#### What is being asked
Count lines with the string "pixels" in them. State the number alone.

+ + + + + + +

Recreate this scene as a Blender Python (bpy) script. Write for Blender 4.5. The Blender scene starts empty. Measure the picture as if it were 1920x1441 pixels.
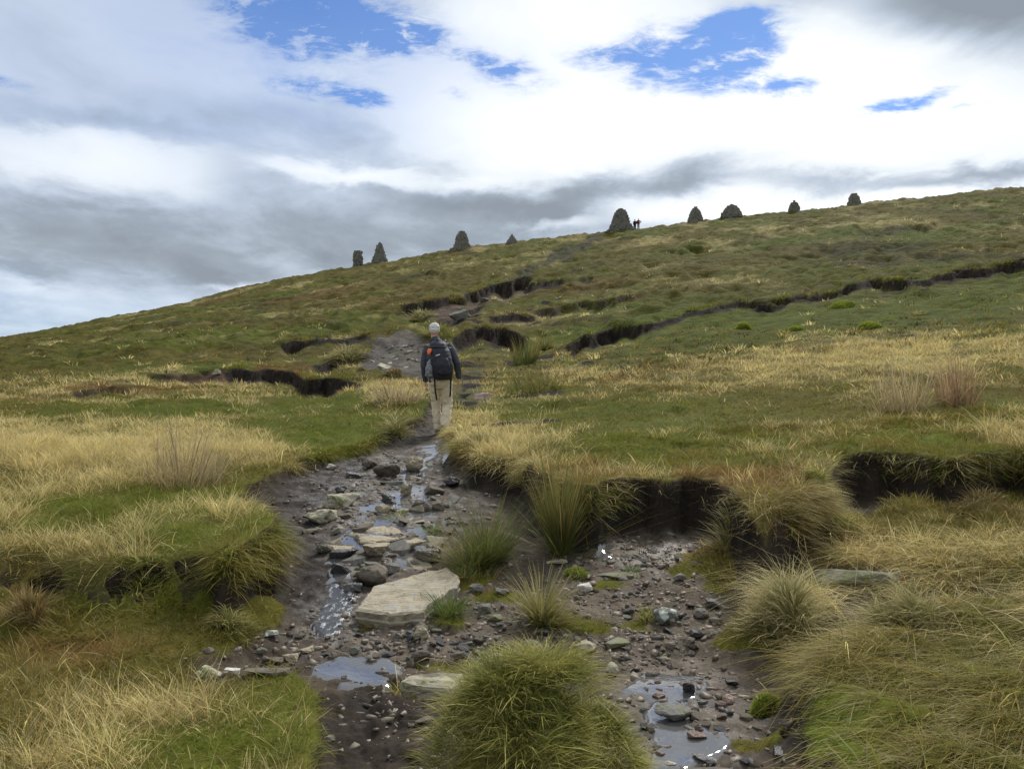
import bpy, bmesh, math, random
import numpy as np
from mathutils import Vector, Matrix
rng = np.random.default_rng(7)
random.seed(7)
C = bpy.context.scene.collection
F = 1493.0            # focal length in photo pixels (1920 wide), eye at 1.6 m
EYE = 1.6

# ---------------------------------------------------------------- helpers
def h2(ix, iy, seed):
    h = (ix.astype(np.int64)*374761393 + iy.astype(np.int64)*668265263 + seed*974634777) & 0xFFFFFFFF
    h = ((h ^ (h >> 13))*1274126177) & 0xFFFFFFFF
    h = ((h ^ (h >> 16))*2246822519) & 0xFFFFFFFF
    return ((h ^ (h >> 15)) & 0xFFFFFF)/float(0x1000000)
def vn(x, y, seed=0):
    x = np.asarray(x, float); y = np.asarray(y, float)
    ix = np.floor(x); iy = np.floor(y); fx = x-ix; fy = y-iy
    fx = fx*fx*fx*(fx*(fx*6-15)+10); fy = fy*fy*fy*(fy*(fy*6-15)+10)
    a = h2(ix, iy, seed); b = h2(ix+1, iy, seed); c = h2(ix, iy+1, seed); d = h2(ix+1, iy+1, seed)
    return 2*((a+(b-a)*fx)*(1-fy)+(c+(d-c)*fx)*fy)-1
def fbm(x, y, seed=0, oct=4, gain=.5):
    t = 0; a = 1; n = 0
    for k in range(oct):
        t = t + a*vn(x*2**k+k*17.3, y*2**k-k*9.1, seed+k); n += a; a *= gain
    return t/n
def sm(a, lo=0., hi=1.):
    t = np.clip((a-lo)/(hi-lo), 0, 1); return t*t*(3-2*t)
def blur(a, r, ax):
    if r < 1: return a
    for _ in range(2):
        p = [(0, 0)]*a.ndim; p[ax] = (r+1, r)
        c = np.cumsum(np.pad(a, p, mode='edge'), axis=ax)
        n = a.shape[ax]
        hi = np.take(c, np.arange(2*r+1, 2*r+1+n), axis=ax); lo = np.take(c, np.arange(0, n), axis=ax)
        a = (hi-lo)/(2*r+1)
    return a
def poly(U, V, pts):
    inside = np.zeros(U.shape, bool); n = len(pts)
    for i in range(n):
        x1, y1 = pts[i]; x2, y2 = pts[(i+1) % n]
        if y1 == y2: continue
        c = ((y1 > V) != (y2 > V)) & (U < (x2-x1)*(V-y1)/(y2-y1)+x1)
        inside ^= c
    return inside
def blob(U, V, u, v, ru, rv): return np.exp(-((U-u)/ru)**2-((V-v)/rv)**2)

def tag(o, label=None, cat=None, group=None, kind=None):
    if label: o['label'] = label
    if cat: o['category'] = cat
    if group: o['group'] = group
    if kind: o['kind'] = kind
    return o
def link(name, me, mat=None, parent=None, loc=None):
    o = bpy.data.objects.new(name, me); C.objects.link(o)
    if mat and me and not me.materials: me.materials.append(mat)
    if parent: o.parent = parent
    if loc is not None: o.location = loc
    return o
def empty(name, loc, label, cat, group=None):
    return tag(link(name, None, loc=loc), label, cat, group)
def np_mesh(name, co, tris, col=None, smooth=False, attrs=None):
    me = bpy.data.meshes.new(name)
    co = np.asarray(co, np.float32); tris = np.asarray(tris, np.int32)
    k = tris.shape[1]
    me.vertices.add(len(co)); me.vertices.foreach_set('co', co.ravel())
    me.loops.add(tris.size); me.loops.foreach_set('vertex_index', tris.ravel())
    me.polygons.add(len(tris)); me.polygons.foreach_set('loop_start', np.arange(0, tris.size, k, dtype=np.int32))
    me.update(calc_edges=True)
    if smooth: me.polygons.foreach_set('use_smooth', np.ones(len(tris), bool))
    if col is not None:
        a = me.attributes.new('Col', 'FLOAT_COLOR', 'POINT')
        c4 = np.ones((len(co), 4), np.float32); c4[:, :3] = col
        a.data.foreach_set('color', c4.ravel())
    for nm, v in (attrs or {}).items():
        a = me.attributes.new(nm, 'FLOAT', 'POINT'); a.data.foreach_set('value', np.asarray(v, np.float32).ravel())
    return me

# ---------------------------------------------------------------- materials
class NT:
    def __init__(s, nt): s.t = nt; s.n = nt.nodes; s.l = nt.links
    def __call__(s, typ, ins=None, **kw):
        nd = s.n.new(typ)
        for k, v in kw.items(): setattr(nd, k, v)
        for k, v in (ins or {}).items():
            if isinstance(v, bpy.types.NodeSocket): s.l.new(v, nd.inputs[k])
            else: nd.inputs[k].default_value = v
        return nd
    def m(s, op, a, b=None, c=None, clamp=False):
        ins = {0: a}
        if b is not None: ins[1] = b
        if c is not None: ins[2] = c
        return s('ShaderNodeMath', ins, operation=op, use_clamp=clamp).outputs[0]
    def v(s, op, a, b=None):
        ins = {0: a}
        if b is not None: ins[1] = b
        nd = s('ShaderNodeVectorMath', ins, operation=op)
        return nd.outputs['Value'] if op in ('LENGTH', 'DOT_PRODUCT') else nd.outputs[0]
    def mix(s, f, a, b, blend='MIX'):
        nd = s('ShaderNodeMix', data_type='RGBA', blend_type=blend)
        for i, v in ((0, f), (6, a), (7, b)):
            if isinstance(v, bpy.types.NodeSocket): s.l.new(v, nd.inputs[i])
            else: nd.inputs[i].default_value = v if i == 0 or len(v) == 4 else (*v, 1)
        return nd.outputs[2]
    def noise(s, vec, scale, detail=4, rough=.55):
        return s('ShaderNodeTexNoise', {'Vector': vec, 'Scale': scale, 'Detail': detail, 'Roughness': rough}).outputs[0]
    def rng(s, x, lo, hi, a=0., b=1., smooth=False):
        return s('ShaderNodeMapRange', {0: x, 1: lo, 2: hi, 3: a, 4: b}, interpolation_type='SMOOTHSTEP' if smooth else 'LINEAR').outputs[0]
def new_mat(name):
    m = bpy.data.materials.new(name); m.use_nodes = True
    m.node_tree.nodes.clear(); t = NT(m.node_tree)
    return m, t, t('ShaderNodeOutputMaterial')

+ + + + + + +

#### Output
2